**EXERCISE AIM**
Using the material below, print the line that contains "0.15, 0, (8,8,8))", the line that contains "GRILL = mat('grille', (0.42,0.46,0.47), 0.5)", and every line in between, exactly and nothing else.

++++++

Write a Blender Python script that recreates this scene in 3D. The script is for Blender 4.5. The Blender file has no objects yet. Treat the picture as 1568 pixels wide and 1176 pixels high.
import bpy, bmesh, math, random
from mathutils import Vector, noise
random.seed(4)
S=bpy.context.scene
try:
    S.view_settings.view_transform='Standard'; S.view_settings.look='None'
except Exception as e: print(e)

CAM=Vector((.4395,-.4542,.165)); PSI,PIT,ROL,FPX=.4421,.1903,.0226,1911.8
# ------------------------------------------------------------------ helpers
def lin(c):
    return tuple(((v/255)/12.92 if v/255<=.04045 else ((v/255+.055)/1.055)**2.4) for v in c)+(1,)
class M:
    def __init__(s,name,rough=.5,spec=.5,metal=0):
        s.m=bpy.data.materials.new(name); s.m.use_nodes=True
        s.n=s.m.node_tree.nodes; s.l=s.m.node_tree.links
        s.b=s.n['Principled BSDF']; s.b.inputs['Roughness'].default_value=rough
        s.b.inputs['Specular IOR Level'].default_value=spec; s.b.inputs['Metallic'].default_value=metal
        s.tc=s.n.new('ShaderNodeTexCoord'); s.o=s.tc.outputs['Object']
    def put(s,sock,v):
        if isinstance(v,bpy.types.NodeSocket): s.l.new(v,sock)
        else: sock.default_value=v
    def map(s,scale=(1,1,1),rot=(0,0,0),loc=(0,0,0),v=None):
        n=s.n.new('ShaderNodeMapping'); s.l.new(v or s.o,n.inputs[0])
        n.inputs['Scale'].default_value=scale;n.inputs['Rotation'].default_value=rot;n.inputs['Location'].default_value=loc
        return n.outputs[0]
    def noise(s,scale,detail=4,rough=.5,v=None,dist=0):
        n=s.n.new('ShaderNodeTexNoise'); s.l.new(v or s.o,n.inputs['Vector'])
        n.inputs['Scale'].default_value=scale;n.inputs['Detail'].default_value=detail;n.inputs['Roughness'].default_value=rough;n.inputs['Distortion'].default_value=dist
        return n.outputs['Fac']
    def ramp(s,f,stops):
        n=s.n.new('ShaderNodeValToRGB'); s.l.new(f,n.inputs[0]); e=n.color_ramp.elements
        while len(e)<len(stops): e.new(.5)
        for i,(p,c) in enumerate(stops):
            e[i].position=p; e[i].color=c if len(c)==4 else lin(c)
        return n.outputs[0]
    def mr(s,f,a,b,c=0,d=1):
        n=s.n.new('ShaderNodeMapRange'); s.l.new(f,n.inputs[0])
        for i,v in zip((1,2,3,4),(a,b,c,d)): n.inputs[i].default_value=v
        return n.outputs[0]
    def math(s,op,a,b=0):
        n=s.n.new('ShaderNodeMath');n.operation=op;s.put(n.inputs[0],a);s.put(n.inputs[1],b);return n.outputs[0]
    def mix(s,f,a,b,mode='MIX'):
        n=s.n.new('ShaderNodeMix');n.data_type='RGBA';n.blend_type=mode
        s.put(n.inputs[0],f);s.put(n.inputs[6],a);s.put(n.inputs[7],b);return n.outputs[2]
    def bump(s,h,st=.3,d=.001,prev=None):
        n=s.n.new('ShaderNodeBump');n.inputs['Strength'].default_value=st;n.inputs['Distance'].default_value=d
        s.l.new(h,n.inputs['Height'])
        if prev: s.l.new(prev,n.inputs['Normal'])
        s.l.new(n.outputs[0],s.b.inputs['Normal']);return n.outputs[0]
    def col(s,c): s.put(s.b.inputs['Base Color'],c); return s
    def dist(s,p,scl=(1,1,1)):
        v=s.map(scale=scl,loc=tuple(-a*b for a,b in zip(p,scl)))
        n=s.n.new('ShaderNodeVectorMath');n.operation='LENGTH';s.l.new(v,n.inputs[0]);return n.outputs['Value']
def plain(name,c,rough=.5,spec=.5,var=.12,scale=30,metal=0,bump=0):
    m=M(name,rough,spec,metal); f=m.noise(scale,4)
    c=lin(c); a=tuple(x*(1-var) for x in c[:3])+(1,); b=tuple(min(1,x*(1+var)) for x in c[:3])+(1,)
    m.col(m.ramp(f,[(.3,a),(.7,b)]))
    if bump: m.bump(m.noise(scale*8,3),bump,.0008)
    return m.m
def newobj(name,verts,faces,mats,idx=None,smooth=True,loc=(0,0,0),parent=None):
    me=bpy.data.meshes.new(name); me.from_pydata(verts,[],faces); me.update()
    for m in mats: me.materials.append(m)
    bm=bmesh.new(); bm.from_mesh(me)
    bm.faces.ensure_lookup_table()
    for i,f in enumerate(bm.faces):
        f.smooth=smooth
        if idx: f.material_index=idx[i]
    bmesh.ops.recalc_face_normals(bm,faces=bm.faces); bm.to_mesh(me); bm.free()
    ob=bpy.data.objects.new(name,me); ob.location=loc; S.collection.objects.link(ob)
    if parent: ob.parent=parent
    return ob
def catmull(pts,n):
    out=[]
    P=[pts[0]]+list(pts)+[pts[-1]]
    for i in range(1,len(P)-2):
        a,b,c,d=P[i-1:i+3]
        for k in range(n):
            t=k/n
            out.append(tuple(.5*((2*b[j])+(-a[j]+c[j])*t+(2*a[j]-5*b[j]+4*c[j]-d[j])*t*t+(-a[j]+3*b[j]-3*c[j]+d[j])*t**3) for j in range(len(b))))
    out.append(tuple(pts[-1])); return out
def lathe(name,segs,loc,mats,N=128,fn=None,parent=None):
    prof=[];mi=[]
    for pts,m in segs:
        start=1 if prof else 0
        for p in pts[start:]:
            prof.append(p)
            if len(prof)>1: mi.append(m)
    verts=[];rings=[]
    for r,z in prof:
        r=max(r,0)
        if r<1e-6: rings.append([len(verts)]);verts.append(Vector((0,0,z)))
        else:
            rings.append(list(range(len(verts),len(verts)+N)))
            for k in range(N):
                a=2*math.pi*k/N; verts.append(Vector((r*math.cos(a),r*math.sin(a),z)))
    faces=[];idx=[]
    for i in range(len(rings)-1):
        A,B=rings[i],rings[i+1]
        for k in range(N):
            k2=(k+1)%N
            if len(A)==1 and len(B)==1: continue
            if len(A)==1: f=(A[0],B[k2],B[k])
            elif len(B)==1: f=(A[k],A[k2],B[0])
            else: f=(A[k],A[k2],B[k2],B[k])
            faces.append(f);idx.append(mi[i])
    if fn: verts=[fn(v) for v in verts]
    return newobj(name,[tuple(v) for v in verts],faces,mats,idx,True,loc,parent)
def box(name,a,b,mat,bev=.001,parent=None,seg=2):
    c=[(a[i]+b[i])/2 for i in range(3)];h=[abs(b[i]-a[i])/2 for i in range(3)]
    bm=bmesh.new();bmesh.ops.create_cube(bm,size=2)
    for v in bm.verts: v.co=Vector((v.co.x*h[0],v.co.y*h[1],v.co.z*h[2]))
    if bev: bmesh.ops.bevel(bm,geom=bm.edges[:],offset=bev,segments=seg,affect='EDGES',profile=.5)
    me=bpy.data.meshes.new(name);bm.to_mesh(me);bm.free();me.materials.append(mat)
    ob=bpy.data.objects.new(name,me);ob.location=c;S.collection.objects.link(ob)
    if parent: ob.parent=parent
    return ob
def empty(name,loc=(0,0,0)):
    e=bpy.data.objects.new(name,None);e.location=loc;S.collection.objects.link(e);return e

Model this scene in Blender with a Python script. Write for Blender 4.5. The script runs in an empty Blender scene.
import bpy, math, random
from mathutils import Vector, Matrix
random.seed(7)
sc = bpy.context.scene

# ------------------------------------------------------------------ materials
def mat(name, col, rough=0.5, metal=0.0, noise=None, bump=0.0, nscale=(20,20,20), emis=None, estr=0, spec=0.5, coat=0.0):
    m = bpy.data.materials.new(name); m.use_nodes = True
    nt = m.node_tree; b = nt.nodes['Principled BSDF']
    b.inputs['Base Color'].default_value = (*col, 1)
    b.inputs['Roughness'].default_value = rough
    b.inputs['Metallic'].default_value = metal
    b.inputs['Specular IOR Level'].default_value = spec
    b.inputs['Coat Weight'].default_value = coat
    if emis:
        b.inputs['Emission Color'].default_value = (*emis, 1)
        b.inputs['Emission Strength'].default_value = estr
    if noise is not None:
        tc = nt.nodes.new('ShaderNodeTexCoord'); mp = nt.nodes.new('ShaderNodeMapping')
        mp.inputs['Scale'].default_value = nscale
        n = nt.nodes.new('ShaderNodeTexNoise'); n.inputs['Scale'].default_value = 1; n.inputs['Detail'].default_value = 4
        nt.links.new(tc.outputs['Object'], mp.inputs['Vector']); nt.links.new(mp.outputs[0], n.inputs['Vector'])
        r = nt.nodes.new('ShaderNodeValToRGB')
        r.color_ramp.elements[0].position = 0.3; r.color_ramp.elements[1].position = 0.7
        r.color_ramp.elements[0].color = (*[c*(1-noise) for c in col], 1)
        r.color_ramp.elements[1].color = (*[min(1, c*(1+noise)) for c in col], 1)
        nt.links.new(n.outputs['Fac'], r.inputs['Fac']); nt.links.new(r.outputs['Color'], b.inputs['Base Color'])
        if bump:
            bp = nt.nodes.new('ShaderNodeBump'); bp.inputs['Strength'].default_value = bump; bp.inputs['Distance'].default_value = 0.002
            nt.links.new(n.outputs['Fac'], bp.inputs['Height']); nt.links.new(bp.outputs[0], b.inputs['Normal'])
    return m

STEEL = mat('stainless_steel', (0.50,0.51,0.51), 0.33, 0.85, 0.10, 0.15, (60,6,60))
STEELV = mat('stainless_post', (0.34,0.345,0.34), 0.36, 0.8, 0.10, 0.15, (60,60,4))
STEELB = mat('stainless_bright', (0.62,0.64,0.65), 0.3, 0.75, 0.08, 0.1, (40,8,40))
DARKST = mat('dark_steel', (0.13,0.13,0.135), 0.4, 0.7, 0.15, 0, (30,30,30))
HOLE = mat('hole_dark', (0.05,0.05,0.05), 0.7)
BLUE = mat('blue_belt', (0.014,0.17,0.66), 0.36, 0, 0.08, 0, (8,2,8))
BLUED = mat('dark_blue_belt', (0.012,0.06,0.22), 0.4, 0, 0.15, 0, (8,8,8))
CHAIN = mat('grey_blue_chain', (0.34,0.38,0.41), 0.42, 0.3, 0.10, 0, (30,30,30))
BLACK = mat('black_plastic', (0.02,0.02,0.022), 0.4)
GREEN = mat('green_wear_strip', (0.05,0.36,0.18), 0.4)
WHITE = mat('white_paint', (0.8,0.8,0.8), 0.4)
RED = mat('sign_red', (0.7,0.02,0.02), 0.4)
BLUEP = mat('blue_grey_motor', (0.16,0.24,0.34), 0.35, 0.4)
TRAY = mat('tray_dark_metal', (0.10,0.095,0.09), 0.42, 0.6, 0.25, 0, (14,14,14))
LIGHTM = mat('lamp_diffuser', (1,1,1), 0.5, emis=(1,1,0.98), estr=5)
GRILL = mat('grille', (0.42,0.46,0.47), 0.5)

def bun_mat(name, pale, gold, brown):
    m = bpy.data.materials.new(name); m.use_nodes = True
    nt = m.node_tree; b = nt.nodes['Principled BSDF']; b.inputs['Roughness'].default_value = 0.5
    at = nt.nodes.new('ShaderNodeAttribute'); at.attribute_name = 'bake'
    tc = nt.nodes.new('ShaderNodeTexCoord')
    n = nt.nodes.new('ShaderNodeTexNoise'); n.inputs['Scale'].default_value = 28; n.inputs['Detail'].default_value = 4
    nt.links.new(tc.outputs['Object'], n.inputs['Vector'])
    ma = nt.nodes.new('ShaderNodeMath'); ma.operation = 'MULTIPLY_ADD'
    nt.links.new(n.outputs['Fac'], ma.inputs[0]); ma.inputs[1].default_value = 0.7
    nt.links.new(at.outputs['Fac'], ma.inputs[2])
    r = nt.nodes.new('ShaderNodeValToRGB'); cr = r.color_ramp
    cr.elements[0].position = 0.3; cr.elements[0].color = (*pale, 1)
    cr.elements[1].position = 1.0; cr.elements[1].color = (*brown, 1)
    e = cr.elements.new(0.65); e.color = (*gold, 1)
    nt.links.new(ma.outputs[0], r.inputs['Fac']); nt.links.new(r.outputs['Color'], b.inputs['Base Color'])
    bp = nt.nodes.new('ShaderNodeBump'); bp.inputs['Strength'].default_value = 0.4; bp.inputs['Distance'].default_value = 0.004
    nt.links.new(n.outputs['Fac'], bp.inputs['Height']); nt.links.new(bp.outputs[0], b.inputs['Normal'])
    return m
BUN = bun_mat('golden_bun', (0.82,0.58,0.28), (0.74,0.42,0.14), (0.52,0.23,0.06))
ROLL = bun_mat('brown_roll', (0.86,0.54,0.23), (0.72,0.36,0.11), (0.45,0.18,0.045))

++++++

**SOLVED EXERCISE**
BLUED = mat('dark_blue_belt', (0.012,0.06,0.22), 0.4, 0, 0.15, 0, (8,8,8))
CHAIN = mat('grey_blue_chain', (0.34,0.38,0.41), 0.42, 0.3, 0.10, 0, (30,30,30))
BLACK = mat('black_plastic', (0.02,0.02,0.022), 0.4)
GREEN = mat('green_wear_strip', (0.05,0.36,0.18), 0.4)
WHITE = mat('white_paint', (0.8,0.8,0.8), 0.4)
RED = mat('sign_red', (0.7,0.02,0.02), 0.4)
BLUEP = mat('blue_grey_motor', (0.16,0.24,0.34), 0.35, 0.4)
TRAY = mat('tray_dark_metal', (0.10,0.095,0.09), 0.42, 0.6, 0.25, 0, (14,14,14))
LIGHTM = mat('lamp_diffuser', (1,1,1), 0.5, emis=(1,1,0.98), estr=5)
GRILL = mat('grille', (0.42,0.46,0.47), 0.5)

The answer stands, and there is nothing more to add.